Kristopher Finnigan

Here are some differences between the Czech Republic and the US that I have noticed:

The biggest difference is the number of Czech people. There are more here than in the US. I am not sure why that is. It may have something to do with this wall they want to build around the country, but I’m not sure if that is to keep foreign people from invading or stupid people from escaping.

Another big difference is how close the Czech Republic is to Prague. It would take me 10 hours by plane to get to Prague from the US, but now, because I’m here, I’m already there. The Czech PM has regular, human skin tones as opposed to the American president, whose skin is a color only found in a laboratory setting. The Czech people seem a little more laid back than Americans. They don’t seem to get as upset over smaller things like Americans do, such as drinking beers in a park, bringing dogs to a cafe or exposing women’s nipples. Oh, and this is a big one, the mayonnaise over here. It is refrigerated, has a yellow tinge and tastes better.
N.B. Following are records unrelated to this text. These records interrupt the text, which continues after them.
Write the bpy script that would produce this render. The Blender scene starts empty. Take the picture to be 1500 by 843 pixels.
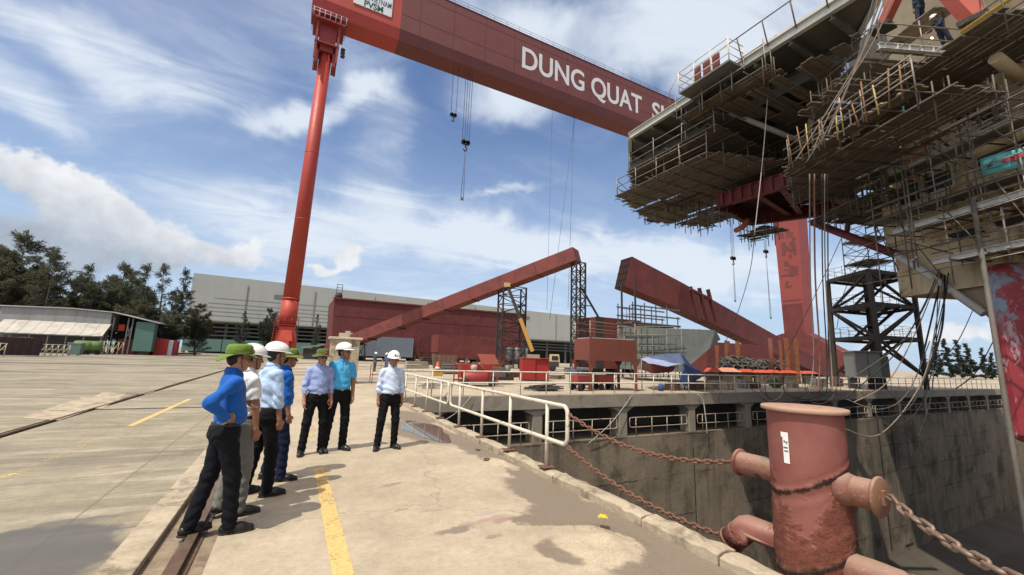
import bpy, bmesh, math, random
import numpy as np
from mathutils import Vector, Matrix, Quaternion
random.seed(7); rng = np.random.default_rng(7)
SC = bpy.context.scene
COL = SC.collection
R_ = math.radians

# ------------------------------------------------------------------ camera
CAM_POS = np.array([0.0, 0.0, 1.7])
CAM_ROT = np.array([[0.8846, -0.1065, -0.4520], [-0.4651, -0.1334, -0.8762], [0.0330, 0.9855, -0.1670]])
def _ortho(m):
    u, _, v = np.linalg.svd(m); return u @ v
FPX = 605.04
CAM_ROT = _ortho(CAM_ROT)
cd = bpy.data.cameras.new('camera'); cam = bpy.data.objects.new('camera', cd); COL.objects.link(cam)
cd.sensor_width = 36; cd.lens = FPX / 1500 * 36; cd.clip_start = 0.05; cd.clip_end = 6000
mw = Matrix.Identity(4)
for i in range(3):
    for j in range(3): mw[i][j] = CAM_ROT[i][j]
mw.translation = Vector(CAM_POS); cam.matrix_world = mw
SC.camera = cam

# surveying helpers: a sighted point of the 1500 x 843 photograph met with a known real plane
def ray(px, py):
    d = np.array([px - 750.0, 421.5 - py, -FPX]); return CAM_ROT @ (d / np.linalg.norm(d))
def gp(px, py, z=0.0):
    d = ray(px, py); return Vector(CAM_POS + d * ((z - CAM_POS[2]) / d[2]))
def onY(px, py, y):
    d = ray(px, py); return Vector(CAM_POS + d * (y / d[1]))
def onX(px, py, x):
    d = ray(px, py); return Vector(CAM_POS + d * (x / d[0]))
def at(px, py, dist):
    d = ray(px, py); return Vector(CAM_POS + d * (dist / math.hypot(d[0], d[1])))

# ------------------------------------------------------------------ light
SUN_EL = R_(62); SUN_AZ = R_(242)            # azimuth clockwise from +Y
sd = Vector((math.sin(SUN_AZ) * math.cos(SUN_EL), math.cos(SUN_AZ) * math.cos(SUN_EL), math.sin(SUN_EL)))
sl = bpy.data.lights.new('sun', 'SUN'); sl.energy = 3.35; sl.angle = R_(0.53); sl.color = (1.0, 0.925, 0.79)
so = bpy.data.objects.new('sun', sl); COL.objects.link(so)
so.rotation_euler = sd.to_track_quat('Z', 'Y').to_euler()
SC.view_settings.view_transform = 'Standard'; SC.view_settings.look = 'None'
SC.view_settings.exposure = 0.33; SC.view_settings.gamma = 1.0; SC.view_settings.use_curve_mapping = False
SC.render.engine = 'CYCLES'
SC.cycles.max_bounces = 6; SC.cycles.diffuse_bounces = 3; SC.cycles.transparent_max_bounces = 12
try:
    SC.cycles.use_denoising = True
except Exception: pass

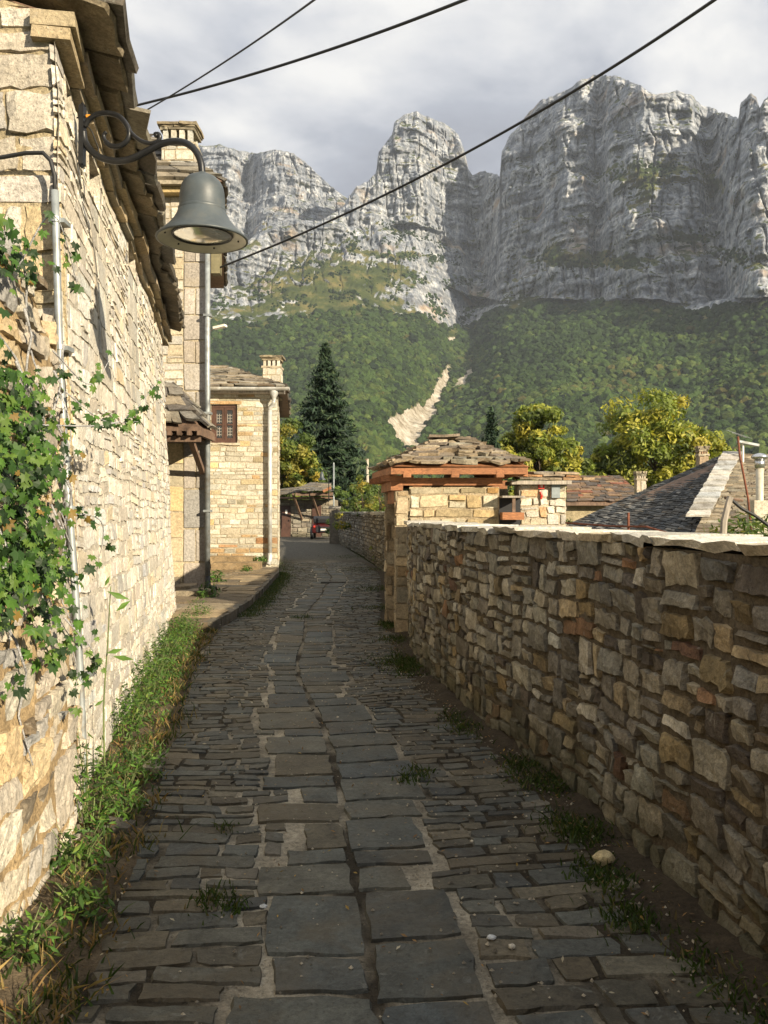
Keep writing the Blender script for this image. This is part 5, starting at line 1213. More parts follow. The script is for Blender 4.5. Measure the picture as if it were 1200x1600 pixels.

In America, it sits on a store shelf for years at a time and is a bright, florescent white color that you can’t look directly at without damaging your eyes. I’m pretty sure it’s made in the same lab that supplies the American president with his fake-tan cream.

Both the US and the Czech Republic have some beautiful countryside. But, when it comes to man-made architectural beauty, the Czech Republic is much better. Prague is one of the more visually stimulating cities in the universe. The churches, towers and other buildings in the city not only look cool, but have an interesting history behind them. I am mesmerized by the architecture when I walk through the city and I know that one of these days I am bound to accidentally walk in front of a tram as I am staring at some random doorway with an intricate design around it.

It’s hard to pick just one moment in Czech history as there are many I find interesting. I am fascinated by the 19th century history of the country as well as the medieval history. WWII and the 30 Years War are some of my favorite things to read about, and I love the stories about Rudolph II’s fascination with alchemy, where a bunch of people blew themselves up trying to create gold. Though they never successfully made gold, the positive byproduct of these experiments ended up being something much more valuable- trdelník. When it comes to the grammar, these are the things that frustrate me the most:

1) The lack of vowels in words. “s” “čtvrt” “hrb” “scvrkl” I mean what is that all about? It’s like playing scrabble with a 4 year old. 

2) The letter ř. That sound is impossible to make without getting a cramp in your tongue. Particularly hard is the Czech word for “4.” I’ve heard it pronounced many different ways by Czech speakers and I am pretty sure no one really knows how to say it correctly.